The economists, however, were unequivocal about the effect of an open market on Canadian dairy farmers.
“If trade were liberalized tomorrow, then American milk would likely flood the Canadian market,” they wrote. “Canada’s farmers would not be able to compete with the price of American milk and eventually the entire Canadian dairy industry would be dependent on imported milk.”
All of this is taking place at that the same time that Canadians, like most people outside Asia, continue to drink less milk each year.
Under supply management, farmers exchange not being able to export their products for the stability and high prices brought by the system. But most types of farming in Canada are not covered by supply management and depend heavily on exports.
The Canadian Agri-Food Trade Alliance, a group of farmers, food processors and related businesses, said the bill in Parliament “severely constrains Canada’s ability to negotiate the best free trade agreements for all sectors of the Canadian economy, agriculture and non-agriculture alike.”
When the House of Commons passed the bill last June, the Conservatives divided roughly in half, with 56 voting in favor of it. Most, if not all, of those members are from constituencies that include supply-managed farms. By contrast, only a single Liberal, from central Toronto, broke with his party and voted against the bill.

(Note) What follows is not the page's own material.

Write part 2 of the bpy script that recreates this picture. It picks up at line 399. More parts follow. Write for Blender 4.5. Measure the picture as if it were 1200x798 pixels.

The proposed limits on trade negotiators are not a theoretical maybe. The United States-Mexico-Canada Agreement, the revised version of NAFTA, comes up for review in 2026. Given that the United States has already twice challenged Canada’s restrictions on dairy through the U.S.M.C.A. dispute process, it’s certain that it will again be looking for changes in supply management in two years, regardless of what Parliament decides.